The Drexel University professor who said "the narrative of white victimization" was behind the Las Vegas mass shooting has resigned after being suspended and investigated for those comments, and has taken a position with the prestigious New York University.
George Ciccariello-Maher left his tenured post last week as an associate professor of politics and global studies to begin a visiting scholarship at NYU's Hemispheric Institute of Performance and Politics, he announced on social media.
Ciccariello-Maher wrote on his personal Facebook page Thursday, "After nearly a year of harassment by right-wing, white supremacist media outlets and internet mobs, after death threats and threats of violence directed against me and my family, my situation has become unsustainable. Staying at Drexel in the eye of this storm has become detrimental to my own writing, speaking, and organizing."
Ciccariello-Maher went on to warn, "We are at war, and academia is a crucial front in that war."
"Right is targeting campuses with thinly veiled provocations disguised as free speech," he continued. "My case and many others show just how cynical such appeals are, and how little the Right cares about academic freedom."
"In the past year, the forces of resurgent white supremacy have tasted blood and are howling for more," wrote Ciccariello-Maher. "Given the pressure they will continue to apply, university communities must form a common front against the most reprehensible forces in society and refuse to bow to their pressure, intimidation, and threats. Only then will universities stand any chance of survival."
The Philadelphia-based Drexel issued a statement the same day as Ciccariello-Maher's resignation that called him "an outstanding classroom teacher," who made "significant scholarly contributions … to the field of political thought."
Ciccariello-Maher posted a series of tweets on Oct. 2 blaming whiteness for the Nevada shooting that left 58 dead and 546 injured.
"White people and men are told that they are entitled to everything," he wrote at the time. "This is what happens when they don't get what they want."
Drexel launched an investigation into Ciccariello-Maher's tweets and placed him on administrative leave, though it claimed the professor was banned from campus for his own safety, as he had received death threats. The suspension was criticized by the American Association of University Professors as "problematic."
Ciccariello-Maher's tweets first gained media attention for his post in winter 2016 that read, "All I want for Christmas is white genocide."
Earlier this year he was again the focus of outrage when he tweeted his disgust at seeing a passenger on a plane give up his seat for a soldier, writing, "Some guy gave up his first class seat for a uniformed soldier. People are thanking him. I'm trying not to vomit or yell about Mosul."

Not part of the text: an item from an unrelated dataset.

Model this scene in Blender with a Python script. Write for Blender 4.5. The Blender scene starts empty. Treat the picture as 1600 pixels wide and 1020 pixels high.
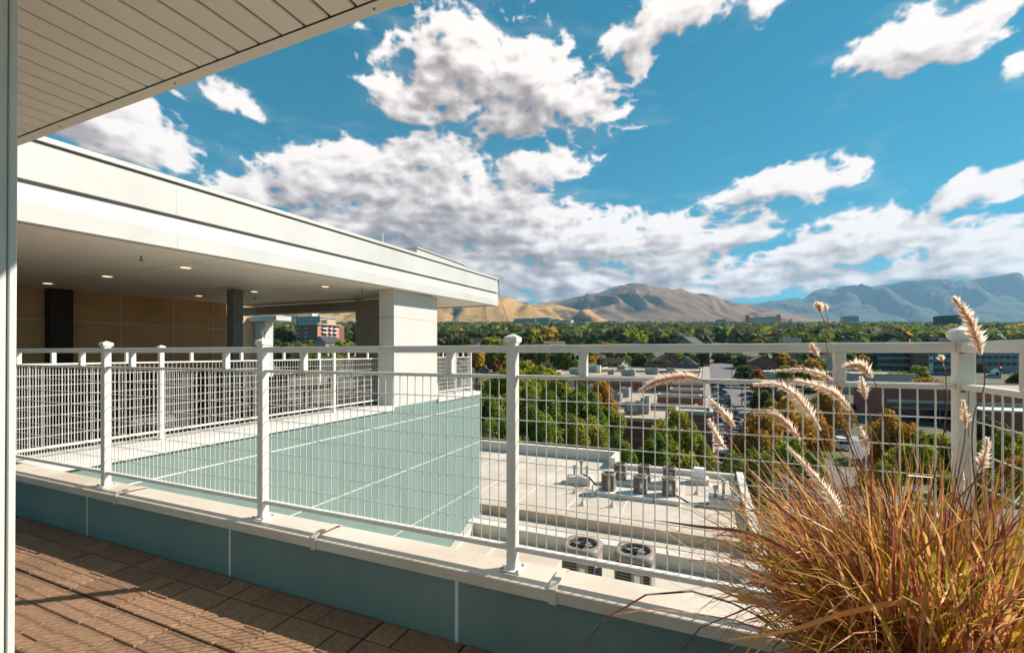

Ciccariello-Maher's new employer, the Hemispheric Institute, is a 20-year-old "collaborative, multilingual, and interdisciplinary consortium…working at the intersection of scholarship, artistic expression, and politics," according to its Facebook page. The organization "explores embodied practice—performance—as a vehicle for the creation of new meaning and the transmission of cultural values, memory, and identity."
The institute supports 60 member universities and affiliated cultural centers in publishing social justice-focused, anti-colonial content, and convenes biennial conferences, according to the site.
The institute did not respond to questions about its relationship with Ciccariello-Maher and what work he would be doing there.
Ciccariello-Maher did not immediately respond to request for comment.